Malcolm Pein, Chief Executive of CSC, said: “The London Chess Classic forms an integral part of promoting CSC’s campaign to put chess into 1,000 schools around the UK. We hope this year’s roster of chess talent combined with the huge range of activities at this year’s event will continue to inspire children from all backgrounds to take an interest in chess and promote the benefits that it brings to their educational and social development. We would encourage chess players of all ages and levels, children and parents, to visit www.chessinschools.co.uk to discover all that the London Chess Classic has to offer.”


Children under 16 are admitted free to the London Chess Classic, with adult tickets just £15 per day (£20 at weekends) and £100 for access to all nine days of the tournament. Adult and Junior ticket holders receive admission to the tournament, plus a guaranteed seat in the auditorium and access to the Commentary Room where some of the UK’s leading Grandmasters will give insights into the play and answer questions. Live video commentary will also be available free of charge to online spectators from 1993 World Champion finalist Nigel Short.

All proceeds from ticket sales will be donated to the CSC charity. For more information on the CSC initiative, to donate or to buy tickets to the London Chess Classic 2012, please visit www.chessinschools.co.uk.

CSC is a registered charity whose mission is to give every primary school child in the country the chance to learn how to play chess. The charity was formed in 2010 but has already taught over 6,000 children. This year CSC will deliver chess to 7,000 children in 157 schools across 29 boroughs in England and Wales. The charity provides schools with chess sets, a chess curriculum and a weekly visit from a chess trainer.

Former US President Bill Clinton agrees: “Playing chess helps students develop thinking and analyzing skills, concentration, greater self-control and self-confidence … We have hard evidence that chess in schools works.”
– William Jefferson Clinton

CASE STUDY: Chess the new cool in Hackney schools

While Hackney Marshes is widely regarded as the spiritual home of Sunday League football, children at local primary schools have taken to an altogether more intellectual form of recreational activity.

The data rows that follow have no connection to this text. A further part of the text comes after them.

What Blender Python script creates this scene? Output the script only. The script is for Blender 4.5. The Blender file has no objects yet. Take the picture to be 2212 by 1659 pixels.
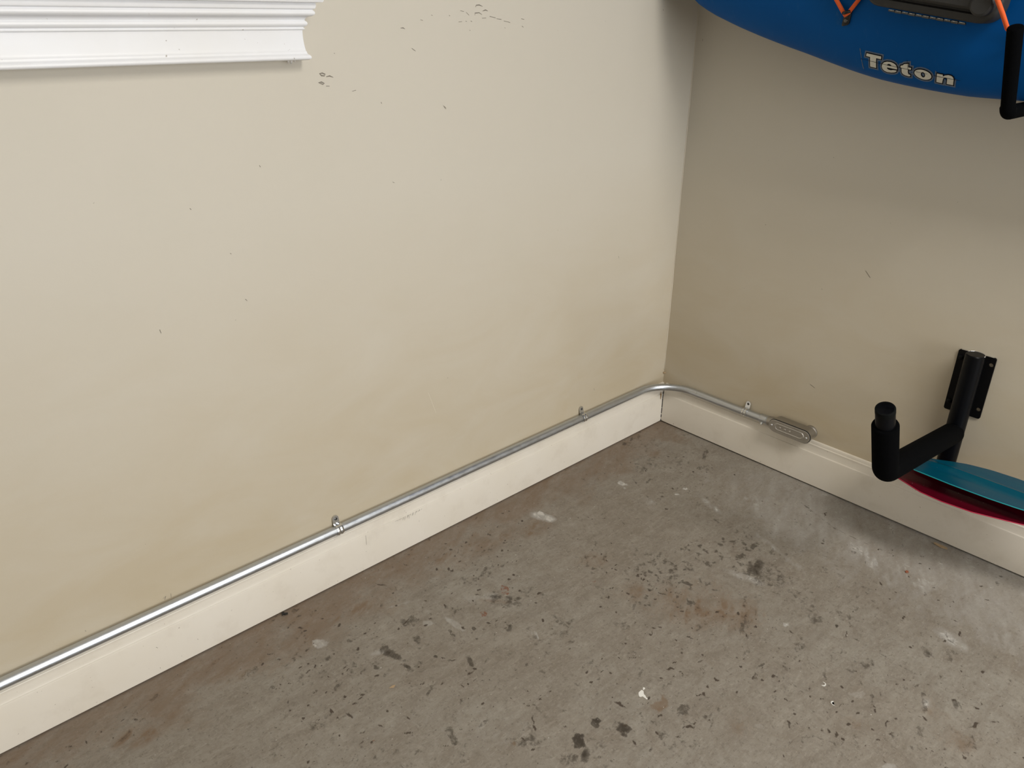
import bpy, bmesh, math, random
import numpy as np
from mathutils import Vector, Matrix
from mathutils.bvhtree import BVHTree

random.seed(7)
rng = np.random.default_rng(11)
scene = bpy.context.scene
col = scene.collection

# ------------------------------------------------------------------ camera
# World: room corner at the origin, left wall = plane y 0 (runs to -x), right wall = plane x 0 (runs to -y).
cam_d = bpy.data.cameras.new('camera')
cam_d.sensor_fit = 'HORIZONTAL'
cam_d.sensor_width = 36.0
cam_d.lens = 1687.23 * 36.0 / 2212.0
cam_d.clip_start = 0.02
cam = bpy.data.objects.new('camera', cam_d)
col.objects.link(cam)
yaw, pitch, roll = math.radians(47.33374), math.radians(-25.15765), math.radians(0.24545)
fw = Vector((math.cos(pitch) * math.cos(yaw), math.cos(pitch) * math.sin(yaw), math.sin(pitch)))
rt = Vector((math.sin(yaw), -math.cos(yaw), 0))
up = rt.cross(fw)
rt2 = rt * math.cos(roll) + up * math.sin(roll)
up2 = -rt * math.sin(roll) + up * math.cos(roll)
cam.matrix_world = Matrix(((rt2.x, up2.x, -fw.x, -2.0587), (rt2.y, up2.y, -fw.y, -1.4573), (rt2.z, up2.z, -fw.z, 1.2917), (0, 0, 0, 1)))
scene.camera = cam

# ------------------------------------------------------------------ light
W = bpy.data.worlds.new('sky'); scene.world = W; W.use_nodes = True
bg = W.node_tree.nodes['Background']
bg.inputs[0].default_value = (0.80, 0.90, 1.0, 1)
bg.inputs[1].default_value = 1.0

def area(name, loc, rot, sx, sy, power, colr):
    d = bpy.data.lights.new(name, 'AREA'); d.shape = 'RECTANGLE'; d.size = sx; d.size_y = sy
    d.energy = power; d.color = colr
    o = bpy.data.objects.new(name, d); col.objects.link(o)
    o.location = loc; o.rotation_euler = rot
    return o
# daylight entering through the open door opposite the left wall
area('garage_door_daylight', (-1.4, -6.0, 1.15), (math.radians(90), 0, 0), 1.8, 2.1, 110, (0.97, 0.985, 1.0))
# unseen overhead lamp, assumed and placed to reproduce the wall gradients
area('assumed_lamp_light', (-1.05, -2.8, 2.655), (0, 0, 0), 0.6, 1.8, 69, (1.0, 0.96, 0.89))

vs = scene.view_settings
vs.view_transform = 'Standard'; vs.look = 'None'; vs.gamma = 1.0; vs.exposure = 0.0
vs.use_curve_mapping = False

# ------------------------------------------------------------------ helpers
def link(name, me, mat=None, parent=None, smooth=False):
    o = bpy.data.objects.new(name, me); col.objects.link(o)
    if mat is not None: me.materials.append(mat)
    if smooth:
        me.polygons.foreach_set('use_smooth', [True] * len(me.polygons))
    if parent is not None: o.parent = parent
    return o

def obj(name, bm, mat=None, parent=None, smooth=False, sharp=None):
    bmesh.ops.recalc_face_normals(bm, faces=bm.faces)
    me = bpy.data.meshes.new(name)
    if sharp is not None:
        a = math.radians(sharp)
        for e in bm.edges:
            if len(e.link_faces) == 2 and e.calc_face_angle(0) > a: e.smooth = False
        smooth = True
    bm.to_mesh(me); bm.free()
    return link(name, me, mat, parent, smooth)

def empty(name, loc=(0, 0, 0)):
    o = bpy.data.objects.new(name, None); col.objects.link(o); o.location = loc
    o.empty_display_size = 0.05
    bpy.context.view_layer.update()
    return o

def setp(o, parent):
    """parent while keeping world-space vertex coordinates"""
    o.parent = parent
    o.matrix_parent_inverse = Matrix.Translation(-parent.location)
    return o

def tag(o, label=None, cat=None, group=None, kind=None):
    if label: o['label'] = label
    if cat: o['category'] = cat
    if group: o['group'] = group
    if kind: o['kind'] = kind
    return o

def add_box(bm, x0, x1, y0, y1, z0, z1, bev=0.0, seg=2):
    r = bmesh.ops.create_cube(bm, size=1.0)
    vsx = r['verts']
    for v in vsx:
        v.co = Vector(((x0 + x1) / 2 + v.co.x * (x1 - x0), (y0 + y1) / 2 + v.co.y * (y1 - y0), (z0 + z1) / 2 + v.co.z * (z1 - z0)))
    if bev > 0:
        es = set(e for v in vsx for e in v.link_edges)
        bmesh.ops.bevel(bm, geom=list(es), offset=bev, segments=seg, profile=0.5, affect='EDGES')

def frames(pts):
    n = len(pts); T = []
    for i in range(n):
        a = pts[max(0, i - 1)]; b = pts[min(n - 1, i + 1)]
        T.append((b - a).normalized())
    ref = Vector((0, 0, 1)) if abs(T[0].z) < 0.9 else Vector((1, 0, 0))
    N = (ref - T[0] * ref.dot(T[0])).normalized(); out = []
    for t in T:
        N = (N - t * N.dot(t)).normalized()
        out.append((t, N, t.cross(N)))
    return out

def add_tube(bm, pts, r, seg=20, cap=True, capbev=0.0):
    pts = [Vector(p) for p in pts]
    rs = list(r) if hasattr(r, '__len__') else [r] * len(pts)
    fr = frames(pts); rings = []
    for p, (t, n, b), rr in zip(pts, fr, rs):
        rings.append([bm.verts.new(p + (n * math.cos(2 * math.pi * k / seg) + b * math.sin(2 * math.pi * k / seg)) * rr) for k in range(seg)])
    for a, c in zip(rings, rings[1:]):
        for k in range(seg):
            bm.faces.new((a[k], a[(k + 1) % seg], c[(k + 1) % seg], c[k]))
    if cap:
        for ring, p, d in ((rings[0], pts[0], -1), (rings[-1], pts[-1], 1)):
            t = fr[0][0] if d < 0 else fr[-1][0]
            if capbev > 0:
                rr = rs[0] if d < 0 else rs[-1]
                last = ring
                for (sc_, of) in ((1 - 0.3 * capbev / rr, 0.7 * capbev), (1 - capbev / rr, capbev)):
                    nw = [bm.verts.new(p + (v.co - p) * sc_ + t * d * of) for v in ring]
                    for k in range(seg): bm.faces.new((last[k], last[(k + 1) % seg], nw[(k + 1) % seg], nw[k]))
                    last = nw
                bm.faces.new(last)
            else:
                bm.faces.new(ring)

def bend(p0, corner, p1, R, n=16):
    """polyline p0 -> rounded corner -> p1"""
    p0, c, p1 = Vector(p0), Vector(corner), Vector(p1)
    a = (p0 - c).normalized(); b = (p1 - c).normalized()
    ang = a.angle(b); d = R / math.tan(ang / 2)
    s = c + a * d; e = c + b * d
    m = (a + b).normalized(); ctr = c + m * (R / math.sin(ang / 2))
    out = [p0]
    va = (s - ctr); vb = (e - ctr); tot = va.angle(vb); ax = va.cross(vb).normalized()
    for i in range(n + 1):
        out.append(ctr + Matrix.Rotation(tot * i / n, 3, ax) @ va)
    out.append(p1)
    return out

def add_prism(bm, outline, axis, a0, a1):
    """outline: 2D points in the plane of the other two axes; extruded along axis a0..a1"""
    def mk(p, a):
        if axis == 0: return Vector((a, p[0], p[1]))
        if axis == 1: return Vector((p[0], a, p[1]))
        return Vector((p[0], p[1], a))
    A = [bm.verts.new(mk(p, a0)) for p in outline]; B = [bm.verts.new(mk(p, a1)) for p in outline]
    n = len(outline)
    fs = [bm.faces.new(A), bm.faces.new(list(reversed(B)))]
    for i in range(n): fs.append(bm.faces.new((A[i], A[(i + 1) % n], B[(i + 1) % n], B[i])))
    return A, B, fs

# ------------------------------------------------------------------ materials
def nt(name):
    m = bpy.data.materials.new(name); m.use_nodes = True
    t = m.node_tree; b = t.nodes['Principled BSDF']
    return m, t, b
def N(t, kind, **kw):
    n = t.nodes.new(kind)
    for k, v in kw.items():
        if k.startswith('i_'):
            n.inputs[k[2:].replace('_', ' ')].default_value = v
        else: setattr(n, k, v)
    return n
def coords(t, scale=(1, 1, 1), rot=(0, 0, 0)):
    tc = N(t, 'ShaderNodeTexCoord'); mp = N(t, 'ShaderNodeMapping')
    mp.inputs['Scale'].default_value = scale; mp.inputs['Rotation'].default_value = rot
    t.links.new(tc.outputs['Object'], mp.inputs[0])
    return mp.outputs[0]
def noise(t, vec, scale, detail=4, rough=0.55, dist=0.0):
    n = N(t, 'ShaderNodeTexNoise'); n.inputs['Scale'].default_value = scale
    n.inputs['Detail'].default_value = detail; n.inputs['Roughness'].default_value = rough; n.inputs['Distortion'].default_value = dist
    t.links.new(vec, n.inputs['Vector']); return n.outputs['Fac']
def ramp(t, fac, stops):
    r = N(t, 'ShaderNodeValToRGB'); e = r.color_ramp.elements
    while len(e) < len(stops): e.new(0.5)
    for el, (p, c) in zip(e, stops):
        el.position = p; el.color = (c, c, c, 1) if not hasattr(c, '__len__') else (*c, 1)
    t.links.new(fac, r.inputs[0]); return r.outputs[0]
def mix(t, fac, a, b, mode='MIX'):
    m = N(t, 'ShaderNodeMix', data_type='RGBA', blend_type=mode)
    for sock, v in ((m.inputs[0], fac), (m.inputs[6], a), (m.inputs[7], b)):
        if hasattr(v, 'is_linked') or hasattr(v, 'links'): t.links.new(v, sock)
        elif hasattr(v, '__len__'): sock.default_value = (*v, 1)
        else: sock.default_value = v
    return m.outputs[2]
def bump(t, b, height, strength=0.2, distance=0.001):
    n = N(t, 'ShaderNodeBump'); n.inputs['Strength'].default_value = strength; n.inputs['Distance'].default_value = distance
    t.links.new(height, n.inputs['Height']); t.links.new(n.outputs[0], b.inputs['Normal'])
def plain(name, c, rough=0.5, metal=0.0, spec=0.5, var=0.06, scale=25, bmp=0.0, bscale=300):
    m, t, b = nt(name)
    v = coords(t)
    f = noise(t, v, scale, 3)
    k = [max(0, x * (1 - var)) for x in c]; h = [x * (1 + var) for x in c]
    t.links.new(mix(t, f, k, h), b.inputs['Base Color'])
    b.inputs['Roughness'].default_value = rough; b.inputs['Metallic'].default_value = metal
    b.inputs['Specular IOR Level'].default_value = spec
    if bmp > 0: bump(t, b, noise(t, v, bscale, 2), bmp, 0.0006)
    return m

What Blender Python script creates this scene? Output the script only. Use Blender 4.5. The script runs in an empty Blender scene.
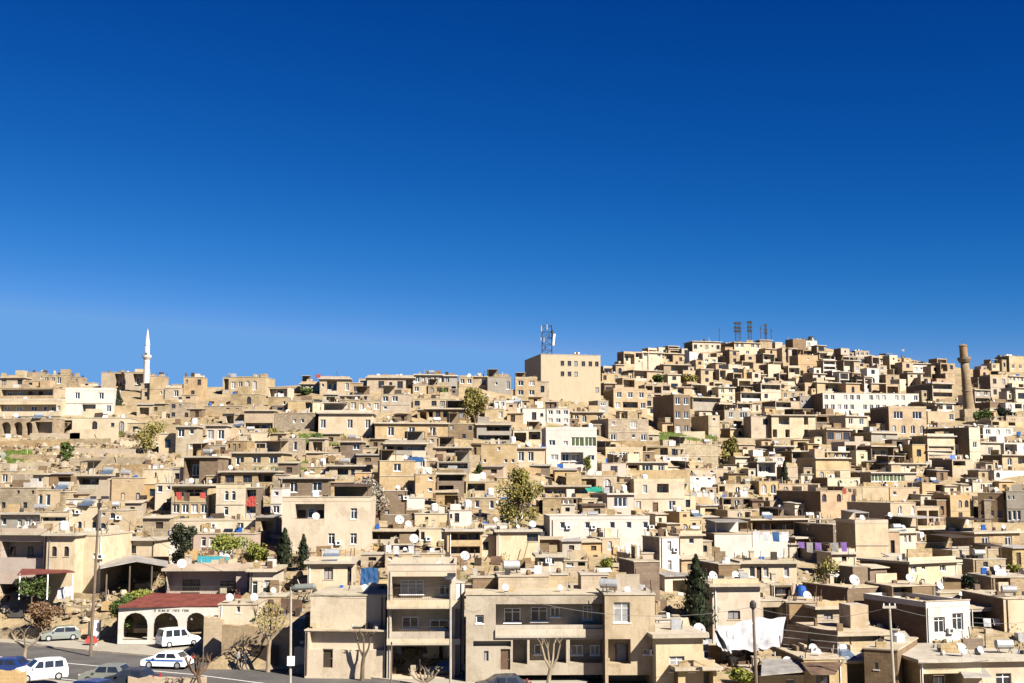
import bpy, math, random
from mathutils import Vector, Matrix
R = random.Random(11)
C = bpy.data.collections.new('town'); bpy.context.scene.collection.children.link(C)
F = 1236.0; PITCH = math.radians(6.4); CP, SP = math.cos(PITCH), math.sin(PITCH)

# ---------------------------------------------------------------- materials
MATS = {}
def nodes_of(name):
    m = bpy.data.materials.new(name); m.use_nodes = True
    nt = m.node_tree; b = nt.nodes['Principled BSDF']; b.inputs['Specular IOR Level'].default_value = 0.2
    MATS[name] = m
    return m, nt, b
def N(nt, t, **kw):
    n = nt.nodes.new(t)
    for k, v in kw.items():
        if k.startswith('_'): setattr(n, k[1:], v)
        else: n.inputs[k].default_value = v
    return n
def mixc(nt, fac, a, b, mode='MIX'):
    n = nt.nodes.new('ShaderNodeMix'); n.data_type = 'RGBA'; n.blend_type = mode
    for sock, v in ((n.inputs[0], fac), (n.inputs[6], a), (n.inputs[7], b)):
        if isinstance(v, bpy.types.NodeSocket): nt.links.new(v, sock)
        elif isinstance(v, (int, float)): sock.default_value = v
        else: sock.default_value = (*v, 1)
    return n.outputs[2]
def ramp(nt, src, lo, hi, a=0.0, b=1.0):
    n = nt.nodes.new('ShaderNodeMapRange'); nt.links.new(src, n.inputs[0])
    n.inputs[1].default_value = lo; n.inputs[2].default_value = hi
    n.inputs[3].default_value = a; n.inputs[4].default_value = b
    return n.outputs[0]
AL = 0.66
def wall_mat(name, col, brick=0.0, stain=0.45, bscale=1.0):
    col = tuple(c*AL for c in col)
    m, nt, b = nodes_of(name); L = nt.links
    tc = N(nt, 'ShaderNodeTexCoord'); oi = N(nt, 'ShaderNodeObjectInfo'); geo = N(nt, 'ShaderNodeNewGeometry')
    add = N(nt, 'ShaderNodeVectorMath', _operation='ADD')
    sc = N(nt, 'ShaderNodeVectorMath', _operation='SCALE'); sc.inputs['Scale'].default_value = 60.0
    cmb = N(nt, 'ShaderNodeCombineXYZ'); 
    for i in range(3): L.new(oi.outputs['Random'], cmb.inputs[i])
    L.new(cmb.outputs[0], sc.inputs[0]); L.new(tc.outputs['Object'], add.inputs[0]); L.new(sc.outputs[0], add.inputs[1])
    P = add.outputs[0]
    big = N(nt, 'ShaderNodeTexNoise', Scale=0.35, Detail=6.0, Roughness=0.65); L.new(P, big.inputs['Vector'])
    mp = N(nt, 'ShaderNodeMapping'); mp.inputs['Scale'].default_value = (1.6, 1.6, 0.22); L.new(P, mp.inputs[0])
    strk = N(nt, 'ShaderNodeTexNoise', Scale=1.3, Detail=5.0, Roughness=0.7); L.new(mp.outputs[0], strk.inputs['Vector'])
    fine = N(nt, 'ShaderNodeTexNoise', Scale=5.0, Detail=4.0, Roughness=0.7); L.new(P, fine.inputs['Vector'])
    dark = tuple(c * k for c, k in zip(col, (0.52, 0.44, 0.36))); pale = tuple(min(0.85, c * k) for c, k in zip(col, (1.18, 1.2, 1.25)))
    c0 = mixc(nt, ramp(nt, oi.outputs['Random'], 0, 1, 0, 0.55), col, pale)
    c1 = mixc(nt, ramp(nt, big.outputs[0], 0.45, 0.72, 0, stain), c0, dark)
    c2 = mixc(nt, ramp(nt, strk.outputs[0], 0.52, 0.78, 0, min(1, stain * 1.6)), c1, dark)
    pat = N(nt, 'ShaderNodeTexNoise', Scale=0.55, Detail=7.0, Roughness=0.6, Distortion=0.6); L.new(tc.outputs['Object'], pat.inputs['Vector'])
    c2 = mixc(nt, ramp(nt, pat.outputs[0], 0.57, 0.60, 0, stain*0.75), c2, tuple(c*k for c, k in zip(col, (0.66, 0.6, 0.52))))
    c3 = mixc(nt, ramp(nt, fine.outputs[0], 0.35, 0.7, 0, 0.28), c2, pale)
    out = c3; bump_src = fine.outputs[0]
    if brick > 0:
        sx = N(nt, 'ShaderNodeSeparateXYZ'); L.new(tc.outputs['Object'], sx.inputs[0])
        ad = N(nt, 'ShaderNodeMath', _operation='ADD'); L.new(sx.outputs[0], ad.inputs[0]); L.new(sx.outputs[1], ad.inputs[1])
        cx = N(nt, 'ShaderNodeCombineXYZ'); L.new(ad.outputs[0], cx.inputs[0]); L.new(sx.outputs[2], cx.inputs[1])
        br = N(nt, 'ShaderNodeTexBrick'); br.inputs['Scale'].default_value = 1.0 / bscale
        br.inputs['Brick Width'].default_value = 0.62; br.inputs['Row Height'].default_value = 0.3; br.inputs['Mortar Size'].default_value = 0.02
        br.inputs['Color1'].default_value = (1, 1, 1, 1); br.inputs['Color2'].default_value = (0.55, 0.52, 0.48, 1); br.inputs['Mortar'].default_value = (0.42, 0.38, 0.33, 1)
        L.new(cx.outputs[0], br.inputs['Vector'])
        out = mixc(nt, brick, c3, br.outputs['Color'], 'MULTIPLY')
    hsv = N(nt, 'ShaderNodeHueSaturation'); L.new(out, hsv.inputs['Color'])
    L.new(ramp(nt, oi.outputs['Random'], 0, 1, 0.74, 1.16), hsv.inputs['Saturation']); L.new(ramp(nt, strk.outputs[0], 0.2, 0.8, 0.86, 1.12), hsv.inputs['Value'])
    hr = N(nt, 'ShaderNodeMath', _operation='MULTIPLY'); L.new(oi.outputs['Random'], hr.inputs[0]); hr.inputs[1].default_value = 7.31; hf = N(nt, 'ShaderNodeMath', _operation='FRACT'); L.new(hr.outputs[0], hf.inputs[0]); L.new(ramp(nt, hf.outputs[0], 0, 1, 0.496, 0.509), hsv.inputs['Hue'])
    L.new(hsv.outputs[0], b.inputs['Base Color']); b.inputs['Roughness'].default_value = 0.92
    bp = N(nt, 'ShaderNodeBump', Strength=0.35, Distance=0.05); L.new(bump_src, bp.inputs['Height']); L.new(bp.outputs[0], b.inputs['Normal'])
    return m
def plain(name, col, rough=0.6, metal=0.0, var=0.15, scale=2.0, spec=0.3):
    col = tuple(c*(.8 if min(col) > .55 else AL) for c in col)
    m, nt, b = nodes_of(name); L = nt.links
    tc = N(nt, 'ShaderNodeTexCoord'); oi = N(nt, 'ShaderNodeObjectInfo')
    n = N(nt, 'ShaderNodeTexNoise', Scale=scale, Detail=4.0); L.new(tc.outputs['Object'], n.inputs['Vector'])
    d = tuple(c * (1 - var * 2) for c in col)
    c = mixc(nt, ramp(nt, n.outputs[0], 0.35, 0.7), col, d)
    hsv = N(nt, 'ShaderNodeHueSaturation'); L.new(c, hsv.inputs['Color']); L.new(ramp(nt, oi.outputs['Random'], 0, 1, 1 - var, 1 + var), hsv.inputs['Value'])
    L.new(hsv.outputs[0], b.inputs['Base Color'])
    b.inputs['Roughness'].default_value = rough; b.inputs['Metallic'].default_value = metal; b.inputs['Specular IOR Level'].default_value = spec
    return m
wall_mat('cream', (0.54, 0.445, 0.315), 0.05, 0.5)
wall_mat('tan', (0.47, 0.36, 0.225), 0.28, 0.65)
wall_mat('stone', (0.42, 0.32, 0.195), 0.6, 0.65)
wall_mat('ochre', (0.465, 0.325, 0.185), 0.28, 0.4)
wall_mat('beige', (0.405, 0.335, 0.245), 0.05, 0.12)
wall_mat('aged_stone', (0.32, 0.225, 0.135), 0.5, 0.6)
wall_mat('plaster', (0.415, 0.335, 0.24), 0.0, 0.8)
wall_mat('white', (0.55, 0.5, 0.44), 0.0, 0.32)
wall_mat('grey', (0.31, 0.27, 0.22), 0.1, 0.45)
wall_mat('pink', (0.42, 0.335, 0.265), 0.0, 0.3)
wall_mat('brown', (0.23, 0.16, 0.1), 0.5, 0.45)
wall_mat('concrete', (0.45, 0.385, 0.295), 0.0, 0.55)
wall_mat('rooftop', (0.47, 0.395, 0.29), 0.0, 0.8)
wall_mat('rubble', (0.42, 0.32, 0.19), 0.75, 0.75, 0.7)
wall_mat('road_dust', (0.38, 0.325, 0.25), 0.0, 0.35)
plain('frame_white', (0.78, 0.77, 0.74), 0.5); plain('frame_brown', (0.12, 0.065, 0.035), 0.6)
plain('glass', (0.025, 0.03, 0.04), 0.12, spec=0.6); plain('curtain', (0.33, 0.32, 0.31), 0.4)
plain('darkwood', (0.05, 0.032, 0.02), 0.7); plain('door_brown', (0.12, 0.07, 0.04), 0.6); plain('door_grey', (0.3, 0.31, 0.33), 0.5)
plain('iron', (0.045, 0.04, 0.038), 0.6); plain('galv', (0.5, 0.5, 0.5), 0.45, 0.4); plain('white_paint', (0.8, 0.79, 0.77), 0.4)
plain('dish', (0.54, 0.53, 0.51), 0.45, var=0.05); plain('red_tile', (0.2, 0.05, 0.035), 0.8, var=0.2, scale=1.2)
plain('green_cloth', (0.02, 0.30, 0.20), 0.8); plain('blue_cloth', (0.02, 0.085, 0.22), 0.8); plain('purple_cloth', (0.19, 0.10, 0.32), 0.8)
plain('red_cloth', (0.42, 0.06, 0.045), 0.8); plain('white_cloth', (0.54, 0.53, 0.54), 0.8, var=0.12); plain('turq', (0.06, 0.36, 0.42), 0.4)
plain('green_shutter', (0.06, 0.085, 0.025), 0.6); plain('blue_glass', (0.12, 0.16, 0.22), 0.2, spec=0.6)
plain('pole_wood', (0.17, 0.12, 0.08), 0.85); plain('pole_conc', (0.42, 0.37, 0.30), 0.85); plain('rubber', (0.02, 0.02, 0.02), 0.8)
plain('car_white', (0.78, 0.78, 0.78), 0.25, var=0.02, spec=0.5); plain('car_silver', (0.36, 0.38, 0.33), 0.25, 0.5, 0.03); plain('car_blue', (0.015, 0.04, 0.16), 0.25, var=0.03, spec=0.5)
plain('car_dark', (0.03, 0.035, 0.05), 0.25, var=0.03, spec=0.5); plain('stripe_blue', (0.03, 0.15, 0.50), 0.4); plain('lamp_glass', (0.6, 0.58, 0.5), 0.2); plain('tail_red', (0.45, 0.02, 0.02), 0.3)
plain('bark', (0.16, 0.115, 0.075), 0.9); plain('bark_pale', (0.33, 0.255, 0.17), 0.9); plain('twig', (0.14, 0.085, 0.05), 0.9)
plain('tin', (0.46, 0.42, 0.37), 0.5, 0.2, 0.2, 1.0); plain('rust', (0.15, 0.09, 0.055), 0.8, var=0.3, scale=1.0); plain('blue_tank', (0.02, 0.10, 0.38), 0.4)
plain('skin', (0.45, 0.27, 0.18), 0.6); plain('jacket', (0.025, 0.03, 0.04), 0.8); plain('trousers', (0.04, 0.045, 0.07), 0.8); plain('shirt', (0.3, 0.28, 0.26), 0.8); plain('hair', (0.015, 0.01, 0.008), 0.8)
plain('line_paint', (0.62, 0.61, 0.58), 0.7, var=0.2, scale=4); plain('orange_paint', (0.6, 0.24, 0.08), 0.6); plain('red_paint', (0.55, 0.07, 0.05), 0.5)
def leaf_mat(name, col, col2):
    col = tuple(c*AL for c in col); col2 = tuple(c*AL for c in col2)
    m, nt, b = nodes_of(name); L = nt.links
    geo = N(nt, 'ShaderNodeNewGeometry')
    L.new(mixc(nt, geo.outputs['Random Per Island'], col, col2), b.inputs['Base Color']); b.inputs['Roughness'].default_value = 0.7
    return m
leaf_mat('leaf_olive', (0.17, 0.155, 0.035), (0.33, 0.27, 0.08)); leaf_mat('leaf_green', (0.05, 0.085, 0.02), (0.12, 0.15, 0.035))
leaf_mat('leaf_dark', (0.010, 0.018, 0.008), (0.040, 0.050, 0.020)); leaf_mat('leaf_lime', (0.17, 0.2, 0.03), (0.28, 0.27, 0.06))
leaf_mat('leaf_pale', (0.30, 0.26, 0.20), (0.42, 0.37, 0.30)); leaf_mat('leaf_russet', (0.14, 0.08, 0.045), (0.24, 0.14, 0.07))
leaf_mat('grass_mat', (0.09, 0.15, 0.025), (0.19, 0.24, 0.05))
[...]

A normal afternoon at Southwold Primary School and Orchard Primary School sees children sat in quiet contemplation rather than tearing round the local football pitches, as they pit their wits against each other over games of chess. The schools are just two out of a number across the country enjoying the benefits of chess thanks to the mission of ‘Chess in Schools and Communities’ (CSC) to give primary school children around the UK the chance to learn how to play the game.

A registered charity, CSC aims to ‘improve children’s educational outcomes and foster their social development by introducing them to the game of chess’, highlighting that introducing pupils to the game at a young age offers them a host of educational and social benefits that are not engendered by other team and individual sports.

In fact, numerous research studies have shown the positive impact chess has on students’ academic performance, especially in maths, reading, problem solving and attendance levels. Chess is a universal game and brings children of different ages, races and genders together in an activity they can all enjoy. Chess can also teach children valuable life lessons such as sportsmanship – how to win graciously, accept defeat, learn from it and persevere.

Southwold and Orchard Executive Head Teacher Stephen Hall commented: “Chess has really taken off at both schools. The game is showing them how to improve their concentration and thinking skills and the children are particularly excited by the prospect of seeing the world’s best players in action at this year’s London Chess Classic. It is fantastic to see our young players so engaged by the game.”